L.CCR.5 — that's the 5th (and penultimate!) College and Career Readiness anchor standard within the Language strand of the Common Core State Standards (CCSS) for ELA/Literacy — says:
Demonstrate understanding of figurative language, word relationships, and nuances in word meanings.
Ray Bradbury was dominating this standard from the day he was born. In fact, before he passed away, Ray wrote L.CCR.5.
Ray Bradbury also ate this standard with his Cheerios every morning
Okay, so Ray was not a part of the committee that wrote this standard, and I'm not sure what he ate for breakfast every morning.
But it is true that Bradbury is one of the greatest language-player-with'ers of all time. He couldn't leave language alone; he compulsively submitted it to the writerly equivalent of hot yoga.
And it's also true that if you teach your students a text like Fahrenheit 451, they are going to have a Jacob-vs-God-style wrestling match with L.CCR.5.
But seriously: let's look at what a college and career ready person can do based on L.CCR.5.
Meaning one thing, saying another
The reason I call this the Bradbury standard is because, as a freshman English teacher in our building, I'm required to teach Fahrenheit 451.
Within the first page of that book, readers are faced with a serpent that's actually a hose, venom that's actually kerosene, and an orchestral conductor that's actually a pyromaniacal fireman.

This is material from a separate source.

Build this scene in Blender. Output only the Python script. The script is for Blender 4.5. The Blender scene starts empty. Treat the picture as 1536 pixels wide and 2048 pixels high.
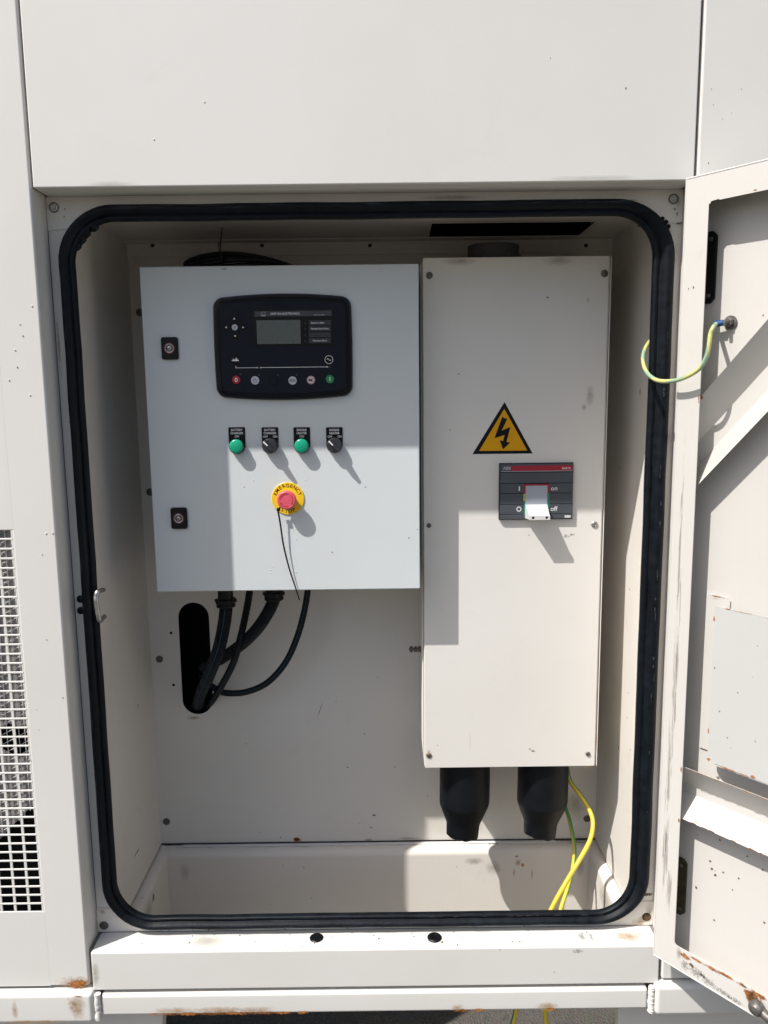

And this is just the figurative language. Throughout the rest of the book, students are repeatedly faced with word nuance (e.g., the use of the word “anti-social”), odd word relationships, and boatloads of similes, metaphors, personifications, hyperboles, allusions…
But let's look outside of literature.
How about Leonard Pitts' latest column, “One Man's Fix to End Politics as Usual“? In this editorial, Pitts uses these words: crusade, quixotic, undaunted, mission, driven, tilting at windmills. Through using these related words, he implicitly paints Robert Kilmer as a hopelessly outmatched but pure-hearted knight of contemporary US politics.
Or consider the several texts that are required by the CCSS. In these documents and text types, there are L.CCR.5 tasks galore.
Opportunities abound
In short, there are chances to practice L.CCR.5 in almost any text you put in front of students; the key is to do this work in the context of an actual text, either one being read or one being written, rather than via worksheets or banal exercises.